In the other really oldschool way: An opaque box with a wizard arrives and sometimes you call the wizard.
In this model: you buy a Fancy Box, but there's no wizard. You turn on the Fancy Box and log into the Deploy a Container Portal and deploy containers. Ideally, and supposedly, you never have to worry about anything else unless the Big Status Light turns red and you get a notification saying "please replace Disk 11.2 for me." So it's a totally different model.
Historically, companies got their compute needs supplied by mainframe vendors like IBM and others. The gear might have sat on premises in a computer room/data center, but they didn't really own it in any real sense.
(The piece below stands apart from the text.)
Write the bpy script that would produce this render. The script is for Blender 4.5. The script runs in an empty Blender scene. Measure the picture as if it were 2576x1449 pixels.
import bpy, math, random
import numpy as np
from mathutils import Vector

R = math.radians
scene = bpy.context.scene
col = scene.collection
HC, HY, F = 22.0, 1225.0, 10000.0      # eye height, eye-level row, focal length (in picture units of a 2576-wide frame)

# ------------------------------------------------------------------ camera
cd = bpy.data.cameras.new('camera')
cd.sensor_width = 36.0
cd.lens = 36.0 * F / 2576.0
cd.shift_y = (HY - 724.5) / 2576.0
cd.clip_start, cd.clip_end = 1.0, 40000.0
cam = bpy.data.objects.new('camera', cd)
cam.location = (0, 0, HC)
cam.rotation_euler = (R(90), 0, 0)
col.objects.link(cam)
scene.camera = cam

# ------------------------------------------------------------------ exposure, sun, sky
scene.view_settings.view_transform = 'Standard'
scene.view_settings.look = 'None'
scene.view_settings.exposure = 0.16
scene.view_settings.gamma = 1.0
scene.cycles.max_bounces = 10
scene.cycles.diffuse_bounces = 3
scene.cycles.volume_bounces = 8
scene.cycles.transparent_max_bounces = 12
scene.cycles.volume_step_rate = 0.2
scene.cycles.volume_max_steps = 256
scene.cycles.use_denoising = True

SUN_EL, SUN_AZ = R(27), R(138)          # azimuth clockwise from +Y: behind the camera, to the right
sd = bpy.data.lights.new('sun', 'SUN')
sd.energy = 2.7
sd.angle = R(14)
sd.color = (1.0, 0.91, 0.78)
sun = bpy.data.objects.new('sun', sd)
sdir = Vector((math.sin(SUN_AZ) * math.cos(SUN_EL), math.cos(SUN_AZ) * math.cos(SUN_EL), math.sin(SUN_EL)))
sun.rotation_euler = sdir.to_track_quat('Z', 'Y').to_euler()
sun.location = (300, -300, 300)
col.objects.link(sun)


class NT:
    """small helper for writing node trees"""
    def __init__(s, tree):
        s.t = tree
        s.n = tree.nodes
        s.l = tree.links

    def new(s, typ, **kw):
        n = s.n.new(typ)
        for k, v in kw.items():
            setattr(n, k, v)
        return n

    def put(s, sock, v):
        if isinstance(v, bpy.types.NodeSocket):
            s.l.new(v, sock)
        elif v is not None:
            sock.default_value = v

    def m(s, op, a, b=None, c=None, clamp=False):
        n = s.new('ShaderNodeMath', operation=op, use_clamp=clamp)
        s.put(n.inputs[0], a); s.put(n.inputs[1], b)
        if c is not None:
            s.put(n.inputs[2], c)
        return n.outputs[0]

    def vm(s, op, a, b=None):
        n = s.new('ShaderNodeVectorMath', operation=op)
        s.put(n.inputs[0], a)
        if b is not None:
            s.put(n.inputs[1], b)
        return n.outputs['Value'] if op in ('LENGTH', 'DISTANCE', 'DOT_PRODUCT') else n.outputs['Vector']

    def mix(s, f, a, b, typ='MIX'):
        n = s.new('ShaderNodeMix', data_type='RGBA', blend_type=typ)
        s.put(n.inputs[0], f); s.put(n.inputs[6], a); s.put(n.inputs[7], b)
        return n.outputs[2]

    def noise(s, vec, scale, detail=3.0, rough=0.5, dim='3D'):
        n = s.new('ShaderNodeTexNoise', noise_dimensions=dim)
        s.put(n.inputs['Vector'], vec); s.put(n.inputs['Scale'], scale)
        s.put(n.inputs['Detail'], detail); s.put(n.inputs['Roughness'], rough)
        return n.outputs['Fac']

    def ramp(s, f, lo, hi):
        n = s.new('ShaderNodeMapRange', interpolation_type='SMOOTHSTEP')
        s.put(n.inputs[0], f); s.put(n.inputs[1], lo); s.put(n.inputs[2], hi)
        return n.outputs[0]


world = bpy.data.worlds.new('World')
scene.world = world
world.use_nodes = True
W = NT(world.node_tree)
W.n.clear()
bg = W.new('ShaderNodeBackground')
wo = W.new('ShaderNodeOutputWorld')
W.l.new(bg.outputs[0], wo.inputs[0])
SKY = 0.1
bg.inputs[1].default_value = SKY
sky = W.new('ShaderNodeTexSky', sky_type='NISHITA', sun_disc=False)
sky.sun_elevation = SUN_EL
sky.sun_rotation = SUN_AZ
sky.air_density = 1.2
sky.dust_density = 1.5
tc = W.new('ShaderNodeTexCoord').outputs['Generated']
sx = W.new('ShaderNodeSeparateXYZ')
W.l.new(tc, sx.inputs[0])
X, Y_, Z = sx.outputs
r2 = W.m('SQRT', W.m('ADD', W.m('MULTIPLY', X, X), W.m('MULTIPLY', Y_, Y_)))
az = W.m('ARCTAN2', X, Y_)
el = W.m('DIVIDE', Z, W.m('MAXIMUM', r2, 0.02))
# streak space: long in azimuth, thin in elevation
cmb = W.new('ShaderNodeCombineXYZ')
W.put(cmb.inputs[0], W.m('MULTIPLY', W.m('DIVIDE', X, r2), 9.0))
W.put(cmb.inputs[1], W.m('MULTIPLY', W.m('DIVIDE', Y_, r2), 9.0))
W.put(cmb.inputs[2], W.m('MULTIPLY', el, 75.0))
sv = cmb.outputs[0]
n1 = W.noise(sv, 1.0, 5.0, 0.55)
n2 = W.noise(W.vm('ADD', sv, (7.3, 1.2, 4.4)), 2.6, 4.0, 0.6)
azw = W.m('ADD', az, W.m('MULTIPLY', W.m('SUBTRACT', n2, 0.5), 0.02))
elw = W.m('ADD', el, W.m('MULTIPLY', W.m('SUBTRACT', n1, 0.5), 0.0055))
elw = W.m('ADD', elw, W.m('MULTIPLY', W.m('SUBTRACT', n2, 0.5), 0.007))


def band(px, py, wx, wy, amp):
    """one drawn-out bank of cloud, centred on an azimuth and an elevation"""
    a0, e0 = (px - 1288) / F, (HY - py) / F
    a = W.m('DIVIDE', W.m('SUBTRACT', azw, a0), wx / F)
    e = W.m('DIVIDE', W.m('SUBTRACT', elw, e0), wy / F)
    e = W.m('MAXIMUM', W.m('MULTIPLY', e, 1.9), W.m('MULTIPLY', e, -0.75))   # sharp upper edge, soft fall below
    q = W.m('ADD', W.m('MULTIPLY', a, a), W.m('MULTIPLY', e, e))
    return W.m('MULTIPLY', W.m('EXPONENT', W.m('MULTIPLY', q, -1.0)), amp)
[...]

> Basically I don't understand what they're selling if it's not what people already call clusters.
Is it really a cluster when the whole machine is an integrated rack and workloads are automatically migrated within the rack so that any impending failure doesn't disrupt operation? That's a lot closer to a single node.
I don't know if it's true or not but it seems like our AWS bill is something like paying the full purchase price of the underlying hardware every month.
IIRC, Bryan Cantrill has compared the value proposition of an Oxide (rack?) to an IBM AS/400.
I've heard Bryan and Co. call it a "mainframe for Zoomers," but it's much closer to what Nutanix or VxRail is/was doing than it is to an AS/400.
The result is a system that can handle years of operation with no downtime. The platform got very popular with huge retailers for this reason.
Then in later years the platform got the ability to run Linux or Windows VMs, so that they could benefit from the reliability features.
For the business guys they're focusing on price and sovereignty. Owning your business. For technical people they are focusing on quality. Not having to deal with integration bugs.